Enclosure, Mullaghmore, Co. Sligo
Co. Sligo |
Enclosures
On a high ridge above Mullaghmore, a circular enclosure sits almost entirely invisible, swallowed by dense rushes and levelled to near-nothing at some point in the unrecorded past.
No edition of the Ordnance Survey six-inch maps ever captured it; it exists in the documentary record only because a circular outline showed up in aerial imagery, and on the ground it announces itself as little more than a very slightly raised ring, somewhere between seventeen and eighteen metres across. That such a modest feature occupies one of the more commanding positions in the area makes it all the more quietly intriguing.
The enclosure sits on a terrace cut into the ridge, with the ground climbing away to the south and south-west and a steep drop falling to flat, damp land immediately to the north and north-east.

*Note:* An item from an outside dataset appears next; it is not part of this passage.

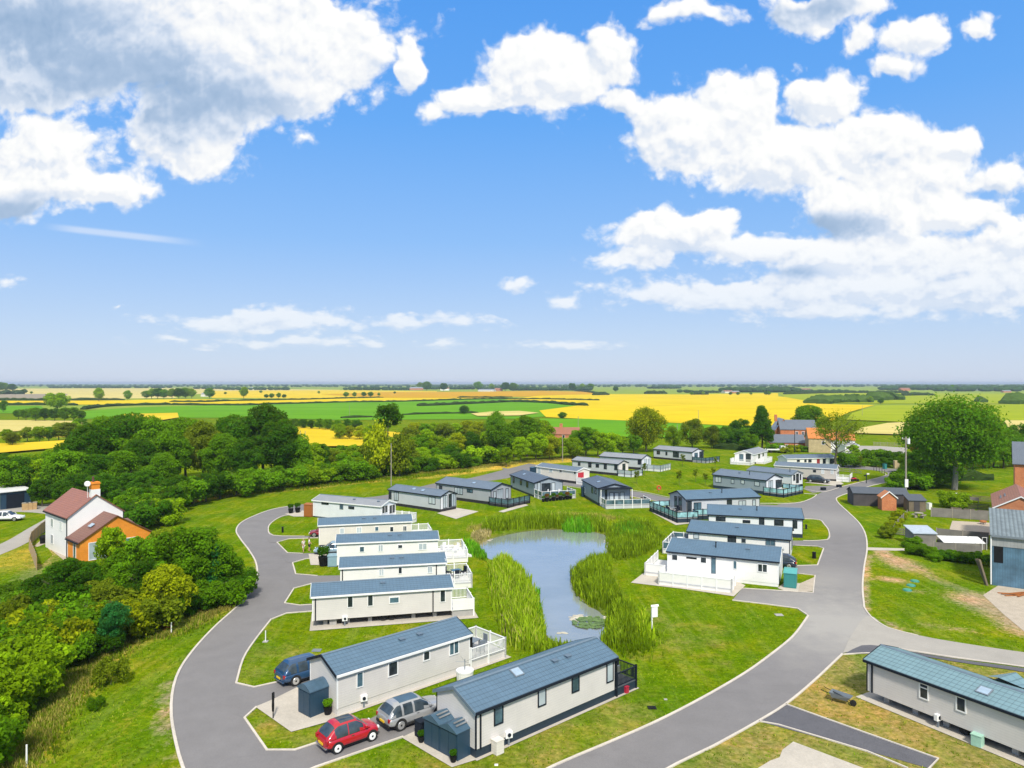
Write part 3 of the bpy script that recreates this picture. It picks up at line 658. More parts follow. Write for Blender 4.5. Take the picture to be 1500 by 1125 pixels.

From this position, the views open out across a wide arc: the Ox Mountains to the north-west, Knocknarea to the north-north-west, and the Ballygawley and Dartry Mountains ranging across the north-north-east. Whether the enclosure's builders chose the site for its visibility or for its defensibility is unknown, but the position would have served either purpose well. A rath, the Irish term for a roughly circular earthen enclosure typically associated with early medieval farmsteads, stands just fifteen metres to the west, and a second lies a hundred and sixty metres to the east. The clustering of these features across the same ridge suggests this was a landscape that people organised themselves within rather deliberately, though the chronology and relationship between the three enclosures remains unclear.
Finding any trace of this feature at ground level requires patience and a tolerance for wet ground. The rushes are dense enough to conceal the outline almost entirely, and what can be glimpsed, a faint, slightly elevated arc in the rough pasture, is easily missed. The aerial view remains the clearest way to understand the shape of what once stood here.